Amazon's Lord Of The Rings is coming in 2022, looks a hell of a lot like Lord Of The Rings

The show is set thousands of years before J.R.R. Tolkien's original series

Amazon's Lord Of The Rings is coming in 2022, looks a hell of a lot like Lord Of The Rings
The Lord Of The Rings Photo: Amazon Studios

Money can’t buy Jeff Bezos happiness, assuming that denying his employees bathroom breaks doesn’t just make him jump for joy, but one thing it can buy him is high-profile TV projects for Amazon Prime Video that simply must be successful because they cost so much goddamn money that they would serve as monuments to the follies of capitalism if they didn’t immediately rank among the most popular and critically acclaimed TV projects of all time. That brings us to Amazon’s Lord Of The Rings series, one of the most expensive TV shows ever made at nearly $500 million for the first season alone.
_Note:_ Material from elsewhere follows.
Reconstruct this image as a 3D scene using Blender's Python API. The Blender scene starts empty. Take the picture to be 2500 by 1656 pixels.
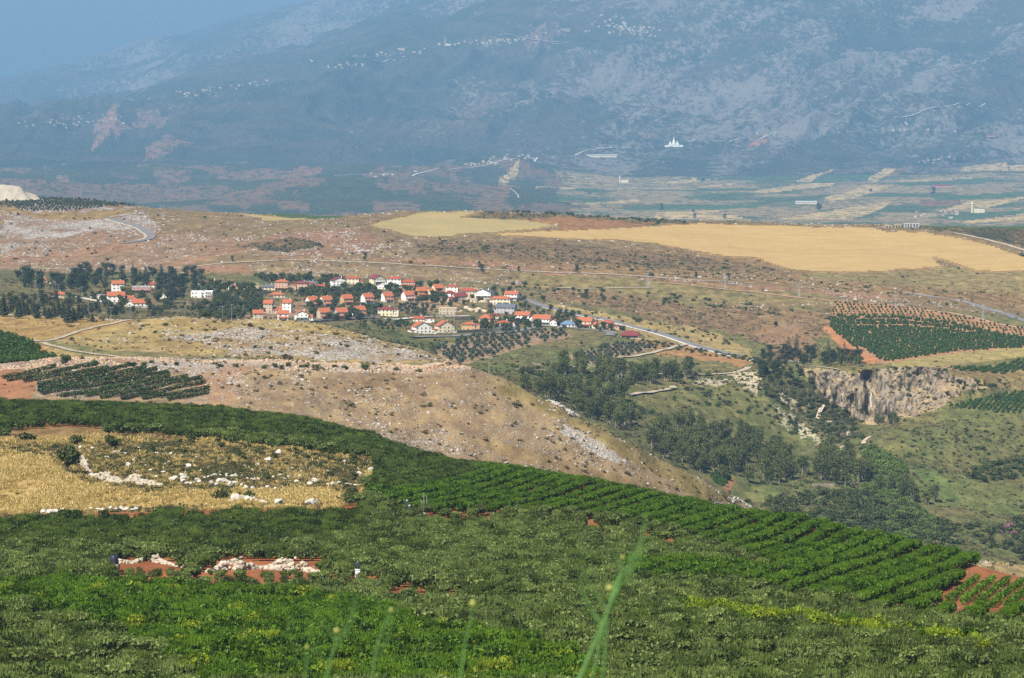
import bpy, math, random
import numpy as np
from mathutils import Vector

# ------------------------------------------------------------------ camera, sky, sun, exposure
SCN = bpy.context.scene
COL = SCN.collection
FPX = 7890.0                       # focal length in photo pixels (photo is 2500 x 1656)
PITCH = math.atan((828 - 100) / FPX)
cam_d = bpy.data.cameras.new('camera'); cam = bpy.data.objects.new('camera', cam_d); COL.objects.link(cam)
cam_d.sensor_width = 36.0; cam_d.lens = 36.0 * FPX / 2500.0
cam_d.clip_start = 0.3; cam_d.clip_end = 60000
cam_d.dof.use_dof = True; cam_d.dof.focus_distance = 1800; cam_d.dof.aperture_fstop = 13
cam.location = (0, 0, 0); cam.rotation_euler = (math.pi / 2 - PITCH, 0, 0)
SCN.camera = cam
SUN_EL = math.radians(52); SUN_AZ = math.radians(-143)         # azimuth from +Y towards +X
SDIR = Vector((math.sin(SUN_AZ) * math.cos(SUN_EL), math.cos(SUN_AZ) * math.cos(SUN_EL), math.sin(SUN_EL)))
w = bpy.data.worlds.new('World'); SCN.world = w; w.use_nodes = True
nt = w.node_tree; bg = nt.nodes['Background']
sk = nt.nodes.new('ShaderNodeTexSky'); sk.sky_type = 'NISHITA'; sk.sun_disc = False
sk.sun_elevation = SUN_EL; sk.sun_rotation = SUN_AZ; sk.altitude = 300; sk.air_density = 1.0; sk.dust_density = 2.5
nt.links.new(sk.outputs['Color'], bg.inputs['Color']); bg.inputs['Strength'].default_value = 0.052
sl = bpy.data.lights.new('sun', 'SUN'); sl.energy = 5.0; sl.angle = math.radians(0.53); sl.color = (1.0, 0.93, 0.81)
so = bpy.data.objects.new('sun', sl); COL.objects.link(so); so.rotation_euler = SDIR.to_track_quat('Z', 'Y').to_euler()
SCN.view_settings.view_transform = 'Standard'; SCN.view_settings.look = 'None'
SCN.view_settings.exposure = 0.72; SCN.view_settings.gamma = 1.0
SCN.render.engine = 'CYCLES'
SCN.cycles.use_denoising = False; SCN.cycles.use_adaptive_sampling = False
SCN.cycles.max_bounces = 5; SCN.cycles.diffuse_bounces = 2; SCN.cycles.glossy_bounces = 1
SCN.cycles.transparent_max_bounces = 4; SCN.cycles.volume_bounces = 0; SCN.cycles.transmission_bounces = 2

HAZE = 4.6e-5
R = random.Random(7); NR = np.random.default_rng(7)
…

Amazon hasn’t said a whole lot about the show beyond the basic premise, but we know it takes place thousands of years before the actual Lord Of The Rings loses his favorite piece of jewelry in battle and then waits for it to be found by a slimy cave creep who then loses it to some filthy hobbitses, one of whom goes on an epic quest into Mordor to toss it into a volcano (as seen in The Lord Of The Rings). Now, Amazon has shared some more details—including the premiere date and a preview image—including the fact that the show “follows an ensemble cast of characters, both familiar and new, as they confront the long-feared re-emergence of evil to Middle-Earth.” It will star Cynthia Addai-Robinson, Robert Aramayo, Owain Arthur, Maxim Baldry, Nazanin Boniadi, Morfydd Clark, Ismael Cruz Córdova, Charles Edwards, and Trystan Gravelle. (Spoiler alert: Evil definitely returns to Middle-Earth. Peter Jackson made six movies about it.)

There’s not a ton to be gleaned from the preview image other than that this Lord Of The Rings looks exactly like what you’d expect a Lord Of The Rings look like after the Peter Jackson movies, but dedicated J.R.R. Tolkien scholars can probably makes some guesses about who the person in the cape is and what’s going on with that tree. And maybe they can figure out why the set is so allegedly unsafe for stunt performers. Anyway, we’ve got a whole year and change to go before we see if this was all worth it: Season one of The Lord Of The Rings will premiere on September 2, 2022.